Mr Gordon Sumner, better known to the world as Sting, is a performer who has reached the top of his professional tree. His international success with the Police has made him both wealthy and aimless: having done it all, what does he do next?

''Experiment'' seems to be the answer. Yet on the evidence of his show at the Edinburgh Playhouse last night the call to return to the drawing board cannot be long in coming. Here was Sting solo, playing music that was new to his fans, supported by an all-black group of some of the best musicians and stagers that money can hire (including Branford Marsalis on saxophone) and delivering a sound which strayed towards jazz without settling, before nestling for the night in plain tedium.

The problem, I would suggest, is that for all their pretentiousness Sting's songs remain simple pop tunes which cannot easily bear the pressure of complexity.

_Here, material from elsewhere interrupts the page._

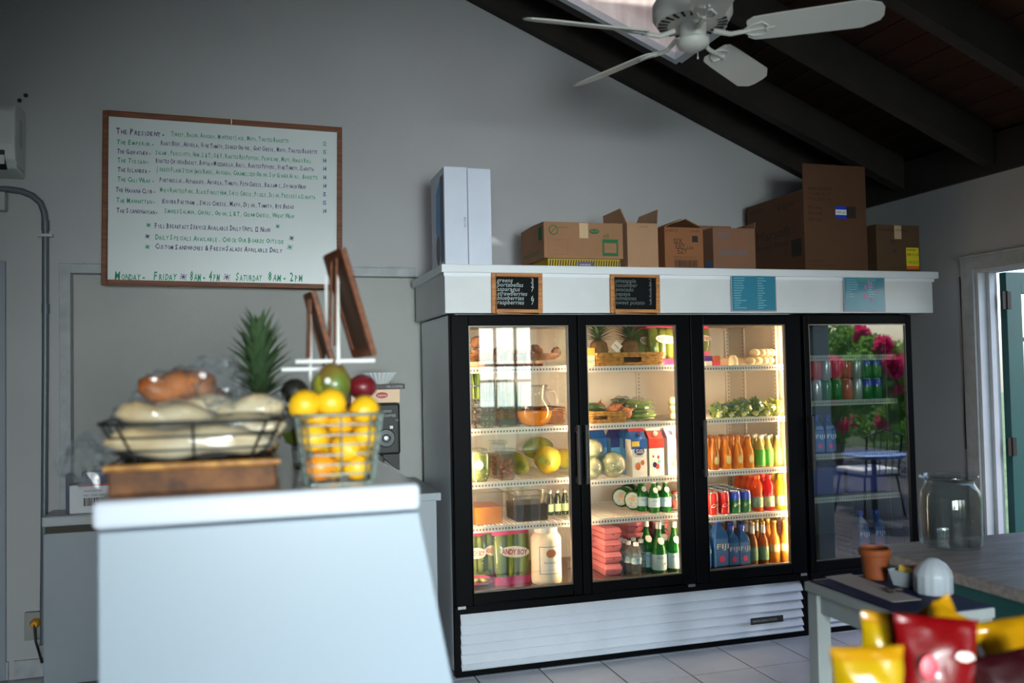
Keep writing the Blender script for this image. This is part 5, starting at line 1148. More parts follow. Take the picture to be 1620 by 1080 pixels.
LN = [('THE PRESIDENT -', 'B', 118, 172, 405, 'Turkey , Bacon , Avocado , Monterey Jack , Mayo , Toasted Baguette', 'G', 420, 188, 1075, '12'),
      ('THE EMPEROR -', 'G', 120, 228, 342, 'Roast Beef , Arugula , Vine Tomato , Seared Onions , Goat Cheese , Mayo , Toasted Baguette', 'B', 362, 238, 1232, '15'),
      ('THE GODFATHER -', 'B', 122, 280, 322, 'Salami , Prosciutto , Ham , L & T , O & V , Roasted Red Peppers , Provolone , Mayo , Hoagie Roll', 'G', 335, 290, 1198, '14'),
      ('THE TUSCAN -', 'G', 125, 330, 312, 'Roasted Chicken Breast , Buffalo Mozzarella , Basil , Roasted Peppers , Vine Tomato , Ciabatta', 'B', 335, 335, 1212, '14'),
      ('THE ISLANDER -', 'B', 124, 380, 322, 'Jerked Flank Steak (Med Rare) , Avocado , Caramelized Onion , Soy Ginger Aioli , Baguette', 'G', 342, 382, 1235, '14'),
      ('THE CALI WRAP -', 'G', 124, 434, 342, 'Portobellos , Asparagus , Arugula , Tomato , Feta Cheese , Balsamic , Spinach Wrap', 'B', 356, 440, 1172, '14'),
      ('THE HAVANA CLUB -', 'B', 114, 492, 348, 'Mojo Roasted Pork , Black Forest Ham , Swiss Cheese , Pickle , Dijon , Pressed in Ciabatta', 'G', 358, 496, 1220, '15'),
      ('THE MANHATTAN -', 'G', 120, 550, 345, 'Kosher Pastrami , Swiss Cheese , Mayo , Dijon , Tomato , Rye Bread', 'B', 370, 558, 1104, '15'),
      ('THE SCANDINAVIAN -', 'B', 120, 606, 362, 'Smoked Salmon , Capers , Onion , L & T , Cream Cheese , Wheat Wrap', 'G', 385, 612, 1108, '14')]
for i, (a, ca, ax, ay, a2, b_, cb_, bx, by, b2x, pr) in enumerate(LN):
    x0, z0 = ZB(ax, ay + 8); x1, _ = ZB(a2, ay + 12); hand(a, Q[ca], x0, z0, x1 - x0, .036 if i else .044, e, seed=i)
    x0, z0 = ZB(bx, by + 4 + .03 * 0); x1, z1 = ZB(b2x, by + (b2x - bx) * .045 + 4)
    ob = hand(b_, Q[cb_], x0, z0, x1 - x0, .036, e, seed=i + 40)
    for v in ob.data.vertices: v.co.z += (v.co.x - x0) / (x1 - x0) * .3 * (z1 - z0)
    xx, zz = ZB(1254, 245 + 46.5 * i); hand(pr, INKC if i > 1 else INKG, xx, zz, .034, .034, e, seed=i + 90)
for s_, c_, xa, ya, xb, sz in (('FULL BREAKFAST SERVICE AVAILABLE DAILY UNTIL 12 NOON', 'B', 330, 698, 972, .040), ('DAILY SPECIALS AVAILABLE . CHECK OUR BOARDS OUTSIDE', 'G', 332, 762, 1050, .040), ('CUSTOM SANDWICHES & FRESH SALADS AVAILABLE DAILY', 'B', 332, 814, 1040, .040), ('MONDAY -', 'G', 108, 985, 300, .062), ('FRIDAY', 'G', 322, 985, 462, .062), ('8AM - 4PM', 'G', 524, 988, 700, .075), ('SATURDAY', 'G', 776, 988, 930, .062), ('8AM - 2PM', 'G', 955, 990, 1158, .070)):
    x0, z0 = ZB(xa, ya); x1, _ = ZB(xb, ya); hand(s_, Q[c_], x0, z0, x1 - x0, sz, e, seed=int(xa))
mm = {'G': MB(), 'B': MB()}
for zx, zy, r, c_ in ((296, 683, .014, 'G'), (1008, 690, .013, 'G'), (290, 745, .014, 'B'), (1085, 755, .016, 'B'), (290, 803, .014, 'G'), (1075, 805, .018, 'G'), (488, 968, .022, 'B'), (728, 970, .022, 'B')):
    x_, z_ = ZB(zx, zy)
    for k in range(4): a = k * PI / 4 + .2; mm[c_].obox((x_, -.0188, z_), (2 * r * (1 if k % 2 else .8), .0006, .0032), Matrix.Rotation(a, 3, 'Y'))
for k, v in mm.items(): tag(v.build('asterisks', Q[k], e), kind='stuff')
# ================================================================== air conditioner, conduit, outlet, hidden cabinet at left
ac = empty('air_conditioner', (-1.40, YB - .002, 2.53), 'white wall-mounted air conditioner at top left edge', 'air conditioner')
prof = [(0, .0), (-.17, .02), (-.215, .06), (-.225, .13), (-.215, .30), (-.19, .335), (0, .35)]
MB().prism(prof, -.42, .315, axis='x').build('body', mat('aged white plastic', (206, 208, 206), .45), ac, bevel=.01)
MB().prism([(-.175, .012), (-.214, .052), (-.222, .10), (-.20, .10), (-.16, .03)], -.38, .27, axis='x').build('air_outlet', BLACKM, ac)
MB().add([(-.38, -.222, .03), (.27, -.222, .03), (.27, -.225, .075), (-.38, -.225, .075)], [(0,1,2,3)]).build('flap', mat('aged white plastic', (206, 208, 206), .45), ac)
mm = MB()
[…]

Though the band strove mightily to inject some style and class into the proceedings the conflict between their playing and the familiar rock-and-roll postures of the star was never resolved. Tunes dragged and droned, to the point where many seemed padded, while Sting's considerable stage presence too often faded into the backcloth.

Lyrically the songs, with titles such as 'Children's Crusade' and 'One World is Enough (For All Of Us)', were characterised by noble banalities - as though every verse had a ''Nuclear Power - No Thanks'' sticker impressed upon it.